Apple Defends Tax Practices, Calls for Corporate Tax Reform

Near the top of the business headlines is the battle that Congress has started to wage with Apple Inc. (NASDAQ: AAPL) over the taxes it pays. By some measures, the company barely pays taxes at all. Among the evaluations of the Apple showdown with Capital Hill, one comes from CNN Money:

Apple executives are set to defend the company’s tax practices and call for corporate tax reform on Capitol Hill Tuesday amid harsh criticism following a Senate investigation.

A report released Monday by Senators John McCain, R-Arizona, and Carl Levin, D-Michigan, charged that Apple “has used a complex web of offshore entities — including three foreign subsidiaries the company claims are not tax resident in any nation — to avoid paying billions of dollars in U.S. income taxes.”

The report says Apple relies on a number of unusual accounting tactics along with a handful of subsidiaries in Ireland — where it has negotiated a tax rate of less than 2% — to reduce its tax bill. The U.S. corporate tax rate stands at 35%.
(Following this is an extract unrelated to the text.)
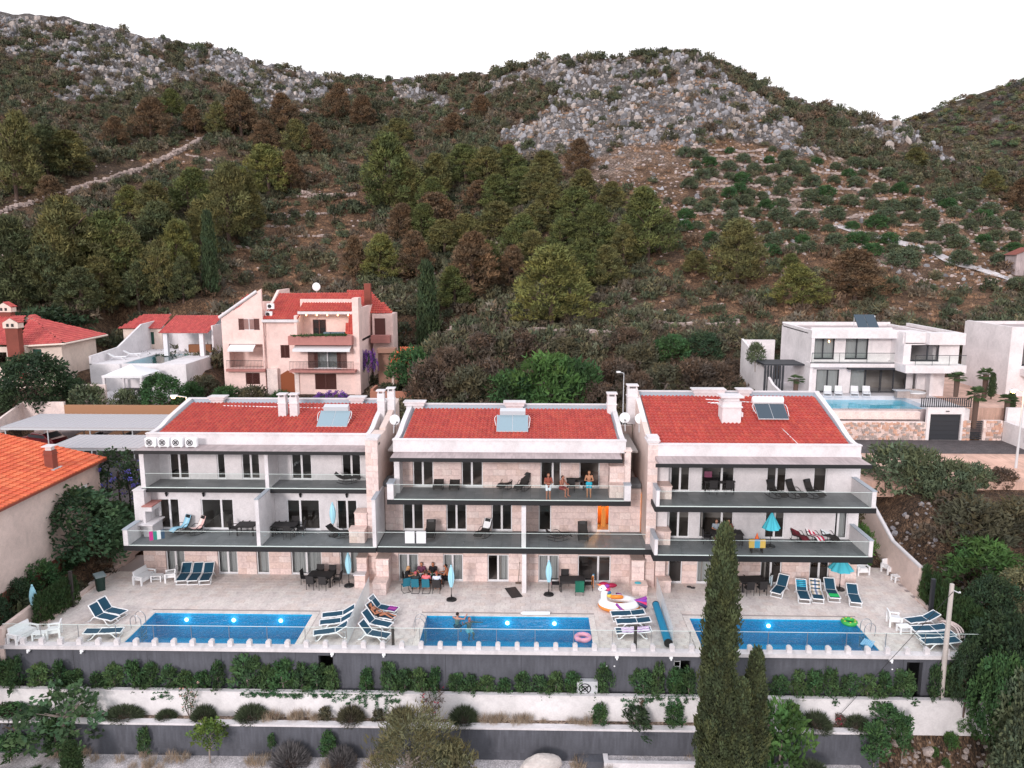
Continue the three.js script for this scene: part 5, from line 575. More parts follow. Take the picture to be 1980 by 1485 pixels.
  const b = onY(195, 1141, 0), bin = thing('rubbish_bin', 'dark green rubbish bin with a grey lid by the left hedge', 'bin', [b.x, 0, b.z]); part('body', new G().bar([0, 0, 0], [0, 0.95, 0], 0.3, 0.36, 4), col('#16332c', 0.6), bin); part('lid', new G().ob(0, 1.02, 0, 0.62, 0.12, 0.62, PI / 4, 0.12), col('#7a878a', 0.5), bin);
  [[1175, 1134, '#c02050', 'crimson inflatable lying behind the unicorn float', 0.35], [1285, 1138, '#3a2a30', 'dark sandals left at the wall of the right house', 0.14], [1336, 1137, '#2a2628', 'pair of dark shoes beside the glazed door of the right house', 0.16]].forEach(([x, y, h, l, s], k) => { const w = onY(x, y, 0); const o = thing(k ? 'shoes' : 'inflatable', l, k ? 'shoes' : 'inflatable', [w.x, 0, w.z]); for (const e of [-1, 1]) part('piece', new G().sph(e * s * 0.7, s * 0.35, e * 0.08, s, s * 0.4, s * 0.5, 10), col(h, 0.5), o); });
}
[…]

And The Wall Street Journal says on findings about Apple’s tax practices:

Apple used technicalities in Irish and American tax law to pay little or no corporate taxes on at least $74 billion over the past four years, according to the Senate panel’s findings. The investigation found no evidence that Apple did anything illegal. Aides to the subcommittee said they have never seen a company use a subsidiary that didn’t owe corporate income taxes to any country.

Apple didn’t dispute that entities it set up didn’t pay corporate taxes but denied they were designed to avoid taxes. The company said it pays local taxes on overseas earnings and U.S. taxes on investment income generated at its Irish subsidiaries.